I continue to the bus stop. It is a cold walk across the street. It’s loud, it’s crowded. The telltale screech of the bus breaks is a constant, while the sound of cars are started and locked can be heard only intermittently. I sit on the cold, hard bench outside the bus shelter. It smells like oil and fuel, and it is full of people with blank looks on their faces. Headphones in, phones out. They are all together, but trying to be alone.
Take 2 (Personal Style)
Sitting in the dining hall of a shopping centre, I notice immediately that consumables dominate the scene. Every table is packed, which is unusual for this hour, but not that unexpected during the pre-holiday season. Several people, almost everyone I can see, have placed their purchases on an empty chair beside them. Why not underneath the table, I wonder? It is loud and lively for 10:30 in the morning, and I can hear people eating, their bags rubbing together, talking amongst themselves. I'm curious to see what everyone is eating, so I get up and walk through the food court, pretending to be looking for somewhere to order. Everyone is eating food they bought from one of the vendors. It is hard to find someone without a shopping bag in their possession.
I sit back at my table, beside a group of elderly people who are enjoying their coffee. They exchange stories and have a great time together. They are clearly friends, and I watch them for a while. I wonder if they have noticed me. I do not think they have. Eventually, I become uncomfortable watching them and decide I should go for a walk around the mall.
Everyone is bustling around the mall, looking for more places to shop, to consume. It's that time of the year, where everything is a good deal, and Black Friday is just around the corner. Every store, it seems, has a good amount of people shuffling around inside of it. As I begin to walk, I feel conscious about what people may be thinking of me, walking with a pen and a paper. Am I a nuisance? A bother to them? An obstacle in the way of their goal? Do they even notice, I wonder?
Everywhere I walk I accidentally touch other people. It's hard to get away. How can one place be so crowded, even though everyone arrived here independently? Is coming to the mall a social excursion, or is it a solitary act, marked by secrecy and desire for independence (especially when you are shopping for surprise gifts)?
Shopping centres function as both generators for the capital economy in which we live and as sites of social engagement. I see many couples and families around me in the mall, having a good time, getting out of the cold. This being said, I also see several individuals, hurrying through the mall and their shopping list. In this sense, shopping centres and malls become spaces of discomfort and anxiety.
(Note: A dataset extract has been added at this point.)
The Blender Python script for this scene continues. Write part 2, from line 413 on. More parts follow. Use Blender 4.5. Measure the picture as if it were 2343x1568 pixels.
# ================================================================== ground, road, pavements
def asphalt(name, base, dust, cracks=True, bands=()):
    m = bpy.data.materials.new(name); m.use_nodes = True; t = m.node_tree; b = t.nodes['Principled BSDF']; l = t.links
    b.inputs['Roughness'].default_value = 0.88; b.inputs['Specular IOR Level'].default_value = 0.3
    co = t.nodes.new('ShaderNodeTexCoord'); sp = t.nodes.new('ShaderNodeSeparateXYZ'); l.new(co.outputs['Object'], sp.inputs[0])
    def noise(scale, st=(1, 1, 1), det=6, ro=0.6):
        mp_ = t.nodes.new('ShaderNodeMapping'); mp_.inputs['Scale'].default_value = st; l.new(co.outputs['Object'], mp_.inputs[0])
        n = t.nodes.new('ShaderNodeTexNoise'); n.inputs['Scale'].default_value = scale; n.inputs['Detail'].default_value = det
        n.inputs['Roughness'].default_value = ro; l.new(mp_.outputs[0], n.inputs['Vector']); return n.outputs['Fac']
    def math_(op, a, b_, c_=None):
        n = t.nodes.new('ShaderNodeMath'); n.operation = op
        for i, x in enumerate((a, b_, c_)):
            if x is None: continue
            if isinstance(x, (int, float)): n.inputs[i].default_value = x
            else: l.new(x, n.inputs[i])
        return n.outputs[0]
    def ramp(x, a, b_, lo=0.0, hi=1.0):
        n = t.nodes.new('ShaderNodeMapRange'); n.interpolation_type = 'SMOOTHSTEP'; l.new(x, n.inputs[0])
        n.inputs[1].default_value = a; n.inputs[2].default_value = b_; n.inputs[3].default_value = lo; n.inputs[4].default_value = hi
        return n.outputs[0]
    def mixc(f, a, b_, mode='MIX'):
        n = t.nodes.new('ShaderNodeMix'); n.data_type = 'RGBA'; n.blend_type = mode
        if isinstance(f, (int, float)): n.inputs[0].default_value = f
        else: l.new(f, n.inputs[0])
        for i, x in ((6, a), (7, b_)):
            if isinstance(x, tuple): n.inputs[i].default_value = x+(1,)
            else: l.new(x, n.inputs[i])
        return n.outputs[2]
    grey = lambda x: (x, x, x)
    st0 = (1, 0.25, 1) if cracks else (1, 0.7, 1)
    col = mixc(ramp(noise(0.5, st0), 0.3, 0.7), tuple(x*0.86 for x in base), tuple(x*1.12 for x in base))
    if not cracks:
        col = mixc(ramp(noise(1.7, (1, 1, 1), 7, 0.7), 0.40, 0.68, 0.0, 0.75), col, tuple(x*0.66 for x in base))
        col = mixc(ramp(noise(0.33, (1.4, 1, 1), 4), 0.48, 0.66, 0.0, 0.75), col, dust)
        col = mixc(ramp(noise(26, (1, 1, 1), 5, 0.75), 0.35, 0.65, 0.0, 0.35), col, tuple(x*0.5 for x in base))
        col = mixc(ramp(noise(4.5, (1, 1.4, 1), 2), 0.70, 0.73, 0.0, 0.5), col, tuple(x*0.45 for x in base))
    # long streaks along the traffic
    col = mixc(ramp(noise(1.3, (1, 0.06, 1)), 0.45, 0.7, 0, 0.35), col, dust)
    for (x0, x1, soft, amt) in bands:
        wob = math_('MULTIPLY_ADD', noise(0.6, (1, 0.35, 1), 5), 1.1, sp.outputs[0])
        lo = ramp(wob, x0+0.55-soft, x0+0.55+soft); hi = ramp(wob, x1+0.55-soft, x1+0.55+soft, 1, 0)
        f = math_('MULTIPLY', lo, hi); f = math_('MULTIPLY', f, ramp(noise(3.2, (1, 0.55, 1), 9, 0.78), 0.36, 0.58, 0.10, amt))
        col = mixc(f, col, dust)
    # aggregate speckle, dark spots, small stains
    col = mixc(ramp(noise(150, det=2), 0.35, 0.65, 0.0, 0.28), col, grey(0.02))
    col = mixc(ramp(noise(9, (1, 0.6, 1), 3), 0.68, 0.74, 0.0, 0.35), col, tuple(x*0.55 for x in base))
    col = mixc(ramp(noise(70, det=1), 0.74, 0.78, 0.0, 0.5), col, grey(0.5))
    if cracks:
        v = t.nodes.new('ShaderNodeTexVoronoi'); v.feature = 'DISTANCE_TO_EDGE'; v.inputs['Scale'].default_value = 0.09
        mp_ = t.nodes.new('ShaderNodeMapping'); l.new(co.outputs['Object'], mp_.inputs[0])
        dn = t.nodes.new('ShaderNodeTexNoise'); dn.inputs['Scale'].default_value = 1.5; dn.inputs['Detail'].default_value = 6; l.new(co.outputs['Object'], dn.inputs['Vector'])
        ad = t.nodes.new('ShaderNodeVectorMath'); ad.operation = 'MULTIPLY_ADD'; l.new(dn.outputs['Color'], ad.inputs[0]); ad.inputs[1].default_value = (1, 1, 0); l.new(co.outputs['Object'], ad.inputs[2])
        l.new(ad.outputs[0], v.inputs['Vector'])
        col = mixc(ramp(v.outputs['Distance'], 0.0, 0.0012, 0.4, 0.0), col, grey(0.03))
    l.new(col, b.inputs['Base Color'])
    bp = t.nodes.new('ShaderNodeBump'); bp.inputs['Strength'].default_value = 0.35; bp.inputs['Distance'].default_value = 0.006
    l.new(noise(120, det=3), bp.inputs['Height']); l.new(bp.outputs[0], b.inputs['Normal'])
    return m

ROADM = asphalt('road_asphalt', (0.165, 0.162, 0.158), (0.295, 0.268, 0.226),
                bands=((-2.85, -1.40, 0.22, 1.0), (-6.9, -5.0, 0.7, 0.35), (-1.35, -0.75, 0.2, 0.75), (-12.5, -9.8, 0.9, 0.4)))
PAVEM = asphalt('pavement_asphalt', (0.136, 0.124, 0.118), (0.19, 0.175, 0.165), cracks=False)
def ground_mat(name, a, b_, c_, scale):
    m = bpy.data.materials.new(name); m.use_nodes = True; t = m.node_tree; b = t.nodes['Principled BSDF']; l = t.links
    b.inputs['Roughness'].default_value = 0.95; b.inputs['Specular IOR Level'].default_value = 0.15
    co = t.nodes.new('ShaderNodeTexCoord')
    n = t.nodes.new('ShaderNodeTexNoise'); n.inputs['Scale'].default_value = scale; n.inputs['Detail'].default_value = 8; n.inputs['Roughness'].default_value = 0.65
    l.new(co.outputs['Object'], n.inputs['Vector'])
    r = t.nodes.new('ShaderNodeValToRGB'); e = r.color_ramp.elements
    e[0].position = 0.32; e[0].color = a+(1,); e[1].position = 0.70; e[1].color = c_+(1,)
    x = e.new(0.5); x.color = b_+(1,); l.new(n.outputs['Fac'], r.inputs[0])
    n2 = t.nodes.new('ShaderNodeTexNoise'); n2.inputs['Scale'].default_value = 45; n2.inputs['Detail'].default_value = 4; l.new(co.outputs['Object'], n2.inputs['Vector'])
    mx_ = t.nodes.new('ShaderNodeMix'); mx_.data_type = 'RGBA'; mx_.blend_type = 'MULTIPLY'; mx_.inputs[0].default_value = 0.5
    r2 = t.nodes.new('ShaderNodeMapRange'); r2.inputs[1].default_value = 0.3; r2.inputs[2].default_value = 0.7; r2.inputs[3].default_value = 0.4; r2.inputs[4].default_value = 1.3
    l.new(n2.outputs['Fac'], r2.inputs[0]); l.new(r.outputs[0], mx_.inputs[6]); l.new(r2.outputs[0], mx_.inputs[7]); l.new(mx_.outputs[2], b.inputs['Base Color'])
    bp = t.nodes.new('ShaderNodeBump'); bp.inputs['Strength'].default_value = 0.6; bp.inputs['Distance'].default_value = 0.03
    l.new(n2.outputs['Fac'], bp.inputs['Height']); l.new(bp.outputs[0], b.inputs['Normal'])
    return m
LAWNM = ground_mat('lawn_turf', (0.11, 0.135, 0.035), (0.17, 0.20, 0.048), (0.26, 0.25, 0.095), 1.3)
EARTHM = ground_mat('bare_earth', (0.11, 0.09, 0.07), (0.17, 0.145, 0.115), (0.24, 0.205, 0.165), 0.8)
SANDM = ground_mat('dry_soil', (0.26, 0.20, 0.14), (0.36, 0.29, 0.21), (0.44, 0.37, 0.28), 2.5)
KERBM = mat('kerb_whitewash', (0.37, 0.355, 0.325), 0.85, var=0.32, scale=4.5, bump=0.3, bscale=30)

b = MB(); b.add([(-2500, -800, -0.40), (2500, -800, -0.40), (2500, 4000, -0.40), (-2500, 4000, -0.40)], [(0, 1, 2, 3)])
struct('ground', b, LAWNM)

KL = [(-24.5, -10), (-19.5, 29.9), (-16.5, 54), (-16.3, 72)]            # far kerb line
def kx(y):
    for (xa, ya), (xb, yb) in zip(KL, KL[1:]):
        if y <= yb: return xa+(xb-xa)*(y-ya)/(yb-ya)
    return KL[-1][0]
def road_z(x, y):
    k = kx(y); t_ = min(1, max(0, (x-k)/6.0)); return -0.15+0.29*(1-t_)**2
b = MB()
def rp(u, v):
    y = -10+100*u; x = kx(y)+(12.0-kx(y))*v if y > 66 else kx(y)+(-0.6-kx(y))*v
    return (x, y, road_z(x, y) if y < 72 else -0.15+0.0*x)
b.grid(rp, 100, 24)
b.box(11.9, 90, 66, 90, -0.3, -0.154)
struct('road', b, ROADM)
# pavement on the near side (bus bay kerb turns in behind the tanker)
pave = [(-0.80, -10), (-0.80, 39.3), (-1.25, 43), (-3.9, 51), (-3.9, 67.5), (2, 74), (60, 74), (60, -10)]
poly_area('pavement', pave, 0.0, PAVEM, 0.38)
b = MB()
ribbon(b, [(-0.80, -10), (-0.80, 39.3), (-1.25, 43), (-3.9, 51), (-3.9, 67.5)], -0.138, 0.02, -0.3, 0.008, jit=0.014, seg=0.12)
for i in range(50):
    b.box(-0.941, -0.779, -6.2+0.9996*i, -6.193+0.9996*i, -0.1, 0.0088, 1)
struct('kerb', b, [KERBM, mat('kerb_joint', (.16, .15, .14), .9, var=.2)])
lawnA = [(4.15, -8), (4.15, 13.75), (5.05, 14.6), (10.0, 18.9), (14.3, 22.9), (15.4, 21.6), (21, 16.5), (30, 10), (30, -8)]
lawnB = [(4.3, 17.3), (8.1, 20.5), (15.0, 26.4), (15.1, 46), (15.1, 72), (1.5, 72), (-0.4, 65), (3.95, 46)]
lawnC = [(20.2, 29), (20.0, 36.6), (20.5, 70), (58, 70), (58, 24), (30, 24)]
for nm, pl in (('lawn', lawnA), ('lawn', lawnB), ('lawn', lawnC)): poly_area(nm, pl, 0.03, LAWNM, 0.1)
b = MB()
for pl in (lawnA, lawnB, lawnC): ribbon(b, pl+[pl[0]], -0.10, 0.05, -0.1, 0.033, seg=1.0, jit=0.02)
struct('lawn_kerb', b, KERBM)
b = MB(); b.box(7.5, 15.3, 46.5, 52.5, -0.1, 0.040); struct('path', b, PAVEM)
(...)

I know that I am experiencing feelings of stress and claustrophobia being in this crowd.
Someone who works in the mall stops to talk to me. I notice she is not in her uniform, and so I ask if she has just finished working for the day. To my query she replies, “Nope, just doing some shopping!” This is strange to me, because I feel like I do not ever want to be in this shopping centre when I am off work. I feel that my experiences working in retail have heightened my awareness of consumption practices, and affected my choice of places where I shop. This experience pulls me away from "mindless" or "careless" spending. I wonder why my acquaintance does not feel the same way as I do.
I say goodbye to my mall-employee friend and make my way to the bus stop, outside the centre. I notice that our short conversation has not disrupted the flow of people around us, which surprises me. It is a cold walk over to the station, and everyone who is walking around me is bundled up in their winter gear. I start wondering if their winter clothes are new this year.
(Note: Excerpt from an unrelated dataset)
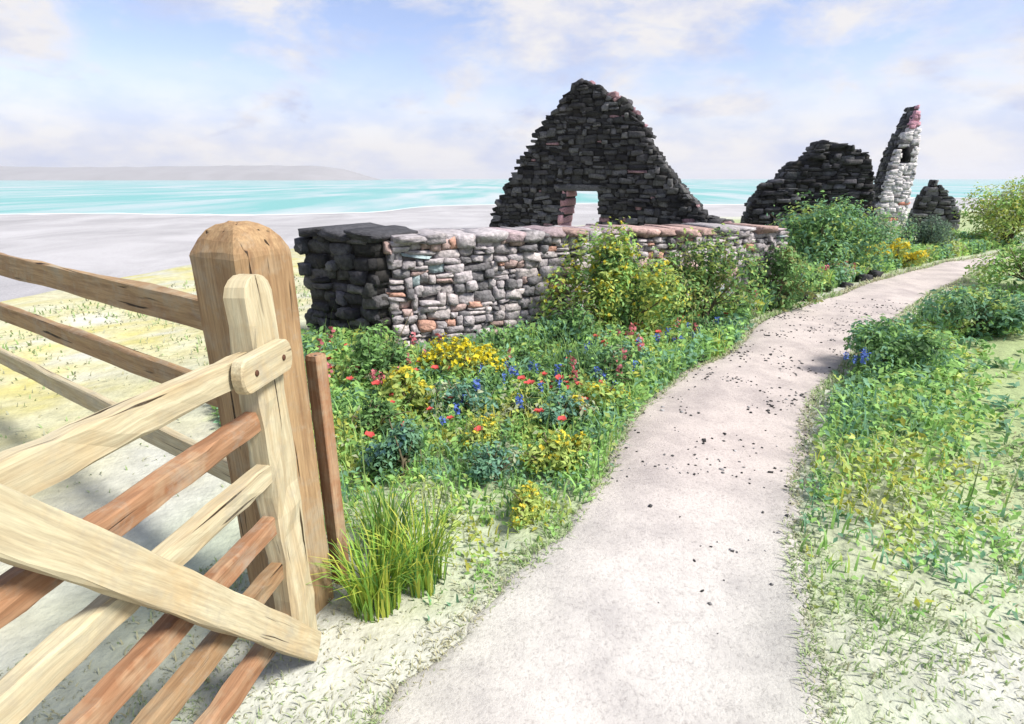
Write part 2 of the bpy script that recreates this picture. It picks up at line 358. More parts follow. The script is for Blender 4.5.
def rubble(parent, poly, T, seed, hr, wr, pal, layers=2, mortar=(0.03, 0.028, 0.026), jit=0.035, skip=None, gap=0.012, clamp=None, z0=-0.06, names=('masonry', 'mortar')):
    rng = np.random.default_rng(seed); S = Acc(); Mo = Acc()
    ztop = max(p[1] for p in poly); z = z0
    while z < ztop - hr[0] * 0.4:
        h = rng.uniform(*hr)
        for a, b in spans(poly, max(z + h * 0.5, min(p[1] for p in poly) + 0.01)):
            u = a + rng.normal(0, 0.03); end = b + rng.normal(0, 0.03)
            while u < end - 0.03:
                w = min(rng.uniform(*wr) * (1.5 if rng.random() < .12 else 1), end - u)
                if end - u - w < wr[0] * 0.5: w = end - u
                cz = z + h / 2 + rng.normal(0, h * 0.14)
                # thickness splits
                cuts = [0.0] + sorted([T * (k + 1) / layers + rng.uniform(-.07, .07) * T for k in range(layers - 1)]) + [T]
                for li in range(layers):
                    y0, y1 = cuts[li], cuts[li + 1]
                    if skip and skip(u + w / 2, z + h / 2, li): continue
                    yf = y0 - (rng.uniform(-jit, jit) if li == 0 else 0); yb = y1 + (rng.uniform(-jit, jit) if li == layers - 1 else 0)
                    hh = h * rng.uniform(0.9, 1.35)
                    if rng.random() < 0.14 and h > hr[0] * 1.25:   # two thin stones stacked
                        for q in (-.25, .25):
                            S.add(stone_verts(rng, u + w / 2, (yf + yb) / 2, cz + q * h, w - gap, yb - yf, h * .48 - gap * .6), TF, pal(rng, u, z, li))
                    else:
                        S.add(stone_verts(rng, u + w / 2, (yf + yb) / 2, cz, w - gap, yb - yf, hh - gap), TF, pal(rng, u, z, li))
                if not (skip and skip(u + w / 2, z + h / 2, 0)):
                    Mo.add(BV * np.array((w / 2, T / 2 - 0.055, h / 2)) + np.array((u + w / 2, T / 2, z + h / 2)), BF, np.array(mortar) * rng.uniform(.7, 1.3))
                u += w
        z += h
    if clamp:
        S.V = [clamp_to(poly, v, rng, clamp) for v in S.V]; Mo.V = [clamp_to(poly, v, rng, .0) * (1, 1, .985) for v in Mo.V]
    m = S.obj(names[0], M_STONE, parent, shade=False)
    Mo.obj(names[1], M_MORTAR, parent, shade=False)
    return m

def pal_dark(rng, u, z, li):
    g = rng.choice([0.018, 0.03, 0.042, 0.06, 0.085]) * rng.uniform(.8, 1.25)
    return np.array((g, g * rng.uniform(.96, 1.02), g * rng.uniform(.96, 1.12))) * 1.15
def pal_gable(rng, u, z, li):
    g = rng.choice([0.018, 0.03, 0.044, 0.062, 0.095]) * rng.uniform(.8, 1.25)
    c_ = np.array((g, g * rng.uniform(.97, 1.02), g * rng.uniform(.97, 1.08)))
    if rng.random() < 0.04: c_ = np.array((0.24, 0.15, 0.16))
    return c_
def pal_wall(rng, u, z, li):
    k = rng.random(); f = rng.uniform(.8, 1.15) * 1.1
    if k < .50: c_ = (0.30, 0.275, 0.28)
    elif k < .70: c_ = (0.36, 0.325, 0.32)
    elif k < .78: c_ = (0.34, 0.25, 0.23)
    elif k < .81: c_ = (0.36, 0.21, 0.16)
    elif k < .84: c_ = (0.25, 0.31, 0.32)
    else: c_ = (0.13, 0.125, 0.13)
    return np.array(c_) * f

# --- the big gable
gab = thing('ruined_gable', 'tall pointed dark stone gable with a doorway open to the sea', 'ruin', (-0.82, 16.3, 0), R(-25))
poly = [(0, -0.1), (2.28, -0.1), (2.52, 1.30), (2.9, 1.36), (3.34, 1.28), (3.42, -0.1), (6.7, -0.1), (6.65, 0.62), (6.1, 0.72), (5.55, 1.25), (5.1, 1.75), (4.5, 2.55), (3.75, 3.4), (3.2, 3.66), (2.75, 3.88), (2.5, 3.62), (1.75, 2.85), (1.2, 2.05), (0.62, 1.1), (0.25, 0.55)]
rubble(gab, poly, 0.8, 3, (0.06, 0.13), (0.09, 0.34), pal_gable, 2, jit=0.06, gap=0.0, clamp=.09)
rng = np.random.default_rng(6); A = Acc()
edge = poly[11:]
for (u0, z0_), (u1, z1_) in zip(edge[:-1], edge[1:]):
    ln = math.hypot(u1 - u0, z1_ - z0_); a_ = math.atan2(z1_ - z0_, u1 - u0)
    for t_ in np.arange(.06, ln, .17):
        for yy in (.2, .6):
            s_ = rng.uniform(.12, .22)
            p_ = stone_verts(rng, 0, 0, 0, s_ * 1.2, .42, s_ * .6, .12, .5)
            k_ = t_ / ln; nx_, nz_ = math.sin(a_) * .035, -math.cos(a_) * .035
            A.add(p_ + np.array((u0 + (u1 - u0) * k_ + nx_ * rng.uniform(-.2, 1.2), yy, z0_ + (z1_ - z0_) * k_ + nz_ * rng.uniform(-.2, 1.2))), TF, (pal_gable(rng, 0, 0, 0) if yy < .5 or rng.random() < .35 else np.array((.22, .13, .15)) * rng.uniform(.6, 1.3)))  # pink back-row stones put the sunlit raking edge into colour
A.obj('raking_stones', M_STONE, gab, shade=False)
rng = np.random.default_rng(5); A = Acc()
A.add(stone_verts(rng, 2.93, 0.2, 1.37, 1.35, 0.5, 0.17, 0.04, 0.01), TF, (0.07, 0.07, 0.072))
A.add(stone_verts(rng, 2.93, 0.62, 1.37, 1.3, 0.36, 0.16, 0.04, 0.01), TF, (0.05, 0.05, 0.052))
A.obj('lintel', M_STONE, gab)
A = Acc()
for z in np.arange(0.0, 1.3, 0.22):
    xx = 2.28 + 0.22 * (z + .1) / 1.42
    A.add(stone_verts(rng, xx - 0.02, 0.40, z + 0.11, 0.16, 0.82, 0.205, 0.05, 0.02), TF, np.array((0.42, 0.24, 0.26)) * rng.uniform(.7, 1.15))  # light pink paints sunlight onto the inner face of the doorway
A.obj('door_jamb', M_STONE, gab)

# --- ragged mound of wall beside it
ru = thing('ruined_wall', 'dark humped remnant of stone wall with broken top behind green bush', 'ruin', (6.25, 15.3, 0), R(-14))
poly = [(0, -0.1), (3.1, -0.1), (3.05, 0.9), (2.9, 1.7), (2.7, 2.2), (2.25, 2.42), (1.6, 2.5), (1.35, 2.12), (0.98, 1.98), (0.8, 1.62), (0.42, 1.45), (0.12, 0.85)]
rubble(ru, poly, 1.2, 8, (0.055, 0.12), (0.1, 0.42), pal_dark, 3, jit=0.09, gap=0.0, clamp=.14)

# --- tower-like shard
def pal_tower(rng, u, z, li):
    if li == 0:
        k = rng.random()
        if z > 2.85 and k < .75: return np.array((0.50, 0.27, 0.33)) * rng.uniform(.85, 1.1)
        if z < 1.0 and k < .16: return np.array((0.55, 0.24, 0.18))
        if k < .08: return np.array((0.16, 0.15, 0.15))
        return np.array((0.50, 0.475, 0.475)) * rng.uniform(.95, 1.2)
    return pal_dark(rng, u, z, li)  # stones behind the white front coloured dark, painting in the left side's shade
tw = thing('ruined_chimney_stack', 'tall narrow whitewashed stone shard with pink tip and window slit', 'ruin', (10.30, 16.2, 0), R(-6))
poly = [(0.0, -0.1), (0.96, -0.1), (0.92, 1.0), (0.90, 2.0), (0.86, 2.5), (0.74, 3.05), (0.60, 3.47), (0.50, 3.18), (0.33, 2.75), (0.16, 2.1), (0.05, 1.2)]
poly = [(a * .86 + .06, b) for a, b in poly]
rubble(tw, poly, 0.66, 12, (0.055, 0.11), (0.12, 0.30), pal_tower, 4, jit=0.008, gap=-0.02, clamp=.05, mortar=(0.1, 0.098, 0.098),
       skip=lambda u, z, li: li == 0 and 0.46 < u < 0.65 and 2.0 < z < 2.45)
A = Acc(); A.add(BV * np.array((0.075, 0.05, 0.20)) + np.array((0.57, 0.045, 2.22)), BF, (0.012, 0.012, 0.013)); A.obj('slit_shade_block', M_MORTAR, tw, shade=False)  # near-black block fills the slit, standing in for the shade inside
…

I get to the bus stop and sit on the bench. Everyone who has collected at the stop listens to their earphones, or is typing on a device. Mothers, teenagers, elderly folk, I even notice a toddler playing with their parents' tablet to keep busy. I do not notice a single person who does not have a device on them, other than myself, although normally I do believe I would have one on me.
This experience makes me wonder about consumerism and isolation. Why have we closed ourselves off to others? I do not doubt that many of the phone users are also communicating through their device to others, but I have never noticed exactly how isolating it is to be the only person in a group with no device to turn to. It is very lonely, and although I do not know the strangers sitting next to me, I am hyper-aware that they would not talk to me, if given the option to continue talking on their phones.
Conclusion
This class’ lesson in all, was to think critically about ethnography, especially with regards to position of the anthropologist, narrative forms and techniques (such as tone), context and scale. This assignment unified and solidified all of these concepts, by prompting us to conduct observations and write up our own ethnographic material. I have learned how tough it is to pay attention to the little detail that surrounds us and what constitutes an ethnographic observation. Additionally, I have begun to understand how some people may be oblivious to being observed, while others are hyper-aware of your presence, to the point in which I become uncomfortable. Although I had understood from several class discussions, this experience solidified my understanding that ethnography is important, not only because of the information it provides about a particular setting but also about what it uncovers about the anthropologist themselves. “Take 1” highlighted the many things that I noticed, and documented all that I felt, in order to achieve the goal of transporting the reader to the shopping centre. Therefore, “Take 1” depends largely on my senses, and as someone who is hard of hearing, my experiences are different than others. “Take 2” is meant to be reflexive and includes more of my own thoughts. It draws inspiration from texts such as Lila Abu Lughod’s “Guest and Daughter,” and Zora Neale Hurston’s Mules and Men. In these texts, both authors reflect on their positionality, which inspired me to do the same. Reading through my notes, I can see the places in which my personal experiences shape the way I navigate through the experiment, such as being stopped by another mall-worker. The ethnographies we read in class allowed me several examples of tones and techniques I could consider using for my approaches, but more importantly, I used my critiques of the ethnographies in class as tools in order to try and learn from their mistakes.